┌─ MATERIAL FOR THE TASK
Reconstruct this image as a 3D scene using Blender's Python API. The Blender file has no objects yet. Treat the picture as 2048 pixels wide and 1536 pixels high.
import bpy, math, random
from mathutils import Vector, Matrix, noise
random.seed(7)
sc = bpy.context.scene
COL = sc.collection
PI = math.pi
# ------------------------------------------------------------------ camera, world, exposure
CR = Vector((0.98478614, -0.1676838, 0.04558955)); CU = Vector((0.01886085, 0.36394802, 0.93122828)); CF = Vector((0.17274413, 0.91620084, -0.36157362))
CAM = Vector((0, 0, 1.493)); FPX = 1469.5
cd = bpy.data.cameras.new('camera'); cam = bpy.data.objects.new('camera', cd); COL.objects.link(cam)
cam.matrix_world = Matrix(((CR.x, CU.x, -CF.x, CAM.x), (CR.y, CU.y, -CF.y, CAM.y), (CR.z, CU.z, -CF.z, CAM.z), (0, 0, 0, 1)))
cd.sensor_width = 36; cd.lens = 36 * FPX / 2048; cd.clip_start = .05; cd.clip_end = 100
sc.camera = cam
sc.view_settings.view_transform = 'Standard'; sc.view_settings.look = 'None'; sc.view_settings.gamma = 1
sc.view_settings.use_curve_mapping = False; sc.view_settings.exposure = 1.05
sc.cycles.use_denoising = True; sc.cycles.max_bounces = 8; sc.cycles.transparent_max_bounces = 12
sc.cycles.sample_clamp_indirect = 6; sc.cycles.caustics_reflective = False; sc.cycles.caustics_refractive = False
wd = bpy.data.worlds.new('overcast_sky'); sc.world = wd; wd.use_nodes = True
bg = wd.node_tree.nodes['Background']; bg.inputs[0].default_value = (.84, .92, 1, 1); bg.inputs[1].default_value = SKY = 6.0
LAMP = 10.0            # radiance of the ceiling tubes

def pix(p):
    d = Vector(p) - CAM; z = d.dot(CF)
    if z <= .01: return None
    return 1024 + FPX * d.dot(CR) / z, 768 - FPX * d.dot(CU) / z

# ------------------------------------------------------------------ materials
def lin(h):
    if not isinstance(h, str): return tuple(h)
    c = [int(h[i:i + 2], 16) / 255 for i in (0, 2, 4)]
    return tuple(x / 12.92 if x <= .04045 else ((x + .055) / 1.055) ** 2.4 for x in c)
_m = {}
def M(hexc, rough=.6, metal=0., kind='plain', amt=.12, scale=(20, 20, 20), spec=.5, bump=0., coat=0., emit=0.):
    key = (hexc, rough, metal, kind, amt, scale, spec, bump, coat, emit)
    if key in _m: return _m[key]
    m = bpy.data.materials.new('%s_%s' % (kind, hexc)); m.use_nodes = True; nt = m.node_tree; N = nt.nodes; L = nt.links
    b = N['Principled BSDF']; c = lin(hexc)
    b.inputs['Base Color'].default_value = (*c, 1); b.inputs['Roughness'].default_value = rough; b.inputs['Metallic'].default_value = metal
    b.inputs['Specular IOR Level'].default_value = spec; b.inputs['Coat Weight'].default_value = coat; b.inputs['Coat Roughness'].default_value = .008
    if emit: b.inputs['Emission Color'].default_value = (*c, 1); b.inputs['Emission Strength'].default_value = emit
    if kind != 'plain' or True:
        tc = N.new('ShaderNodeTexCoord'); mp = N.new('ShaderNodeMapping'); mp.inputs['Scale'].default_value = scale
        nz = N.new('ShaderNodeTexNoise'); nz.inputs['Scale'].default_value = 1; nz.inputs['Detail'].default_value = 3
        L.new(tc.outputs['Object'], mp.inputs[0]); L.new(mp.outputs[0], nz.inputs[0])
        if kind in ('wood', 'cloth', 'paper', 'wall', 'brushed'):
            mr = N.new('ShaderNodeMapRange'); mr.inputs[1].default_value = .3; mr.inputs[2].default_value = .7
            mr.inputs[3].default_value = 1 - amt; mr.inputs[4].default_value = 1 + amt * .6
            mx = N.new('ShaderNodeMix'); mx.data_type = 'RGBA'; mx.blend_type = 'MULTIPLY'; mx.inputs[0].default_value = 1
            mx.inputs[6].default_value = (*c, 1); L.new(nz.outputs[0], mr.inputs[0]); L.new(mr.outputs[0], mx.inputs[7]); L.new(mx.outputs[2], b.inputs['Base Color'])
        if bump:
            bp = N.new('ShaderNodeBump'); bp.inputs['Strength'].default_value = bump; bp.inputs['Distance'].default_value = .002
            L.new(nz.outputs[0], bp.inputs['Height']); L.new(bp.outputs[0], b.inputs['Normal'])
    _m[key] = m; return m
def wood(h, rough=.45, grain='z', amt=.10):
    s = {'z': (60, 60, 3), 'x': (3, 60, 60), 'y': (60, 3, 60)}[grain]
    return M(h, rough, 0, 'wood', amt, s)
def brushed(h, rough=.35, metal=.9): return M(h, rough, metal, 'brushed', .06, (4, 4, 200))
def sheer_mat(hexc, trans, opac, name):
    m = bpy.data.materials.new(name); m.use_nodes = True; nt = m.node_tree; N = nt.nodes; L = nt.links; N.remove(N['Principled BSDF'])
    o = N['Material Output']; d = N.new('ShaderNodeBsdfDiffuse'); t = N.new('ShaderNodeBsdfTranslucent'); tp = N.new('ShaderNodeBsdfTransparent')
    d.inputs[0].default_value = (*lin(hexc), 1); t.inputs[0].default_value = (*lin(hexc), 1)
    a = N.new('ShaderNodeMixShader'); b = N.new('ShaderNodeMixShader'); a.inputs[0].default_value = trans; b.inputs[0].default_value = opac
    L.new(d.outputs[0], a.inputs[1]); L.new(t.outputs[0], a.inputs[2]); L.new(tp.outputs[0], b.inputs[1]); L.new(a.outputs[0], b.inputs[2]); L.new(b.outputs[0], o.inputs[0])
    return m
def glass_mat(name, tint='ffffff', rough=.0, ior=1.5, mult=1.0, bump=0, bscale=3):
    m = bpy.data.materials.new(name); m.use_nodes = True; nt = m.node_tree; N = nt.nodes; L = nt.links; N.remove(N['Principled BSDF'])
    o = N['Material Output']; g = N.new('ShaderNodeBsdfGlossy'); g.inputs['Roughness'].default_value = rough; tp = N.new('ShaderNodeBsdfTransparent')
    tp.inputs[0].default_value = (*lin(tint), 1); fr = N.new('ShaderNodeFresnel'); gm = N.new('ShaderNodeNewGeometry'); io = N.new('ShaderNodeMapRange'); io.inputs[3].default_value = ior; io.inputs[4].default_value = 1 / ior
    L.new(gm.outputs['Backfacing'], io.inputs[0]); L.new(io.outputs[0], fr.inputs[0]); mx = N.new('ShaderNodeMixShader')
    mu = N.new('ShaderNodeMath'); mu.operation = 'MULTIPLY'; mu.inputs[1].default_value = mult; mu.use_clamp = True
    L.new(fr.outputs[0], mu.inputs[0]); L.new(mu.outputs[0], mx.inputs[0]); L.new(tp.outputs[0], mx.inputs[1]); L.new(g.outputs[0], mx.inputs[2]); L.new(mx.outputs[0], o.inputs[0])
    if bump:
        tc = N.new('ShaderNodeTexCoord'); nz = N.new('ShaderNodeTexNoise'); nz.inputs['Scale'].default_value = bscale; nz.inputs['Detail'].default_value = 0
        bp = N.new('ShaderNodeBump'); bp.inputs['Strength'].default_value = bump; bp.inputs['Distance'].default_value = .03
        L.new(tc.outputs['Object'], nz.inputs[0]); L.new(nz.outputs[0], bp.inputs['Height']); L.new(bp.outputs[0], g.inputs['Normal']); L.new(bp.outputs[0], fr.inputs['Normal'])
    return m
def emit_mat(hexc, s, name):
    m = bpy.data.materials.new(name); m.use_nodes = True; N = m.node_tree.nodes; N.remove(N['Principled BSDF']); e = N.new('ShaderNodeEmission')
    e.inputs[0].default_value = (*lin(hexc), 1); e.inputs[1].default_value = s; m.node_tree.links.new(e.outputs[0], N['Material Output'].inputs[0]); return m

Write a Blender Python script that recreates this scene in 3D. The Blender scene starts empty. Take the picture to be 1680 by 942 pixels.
└─
INSTRUCTIONS TO FOLLOW:
Consider the entries above and return each line with the string "Blender".

CORRECT RESULT:
Reconstruct this image as a 3D scene using Blender's Python API. The Blender file has no objects yet. Treat the picture as 2048 pixels wide and 1536 pixels high.
Write a Blender Python script that recreates this scene in 3D. The Blender scene starts empty. Take the picture to be 1680 by 942 pixels.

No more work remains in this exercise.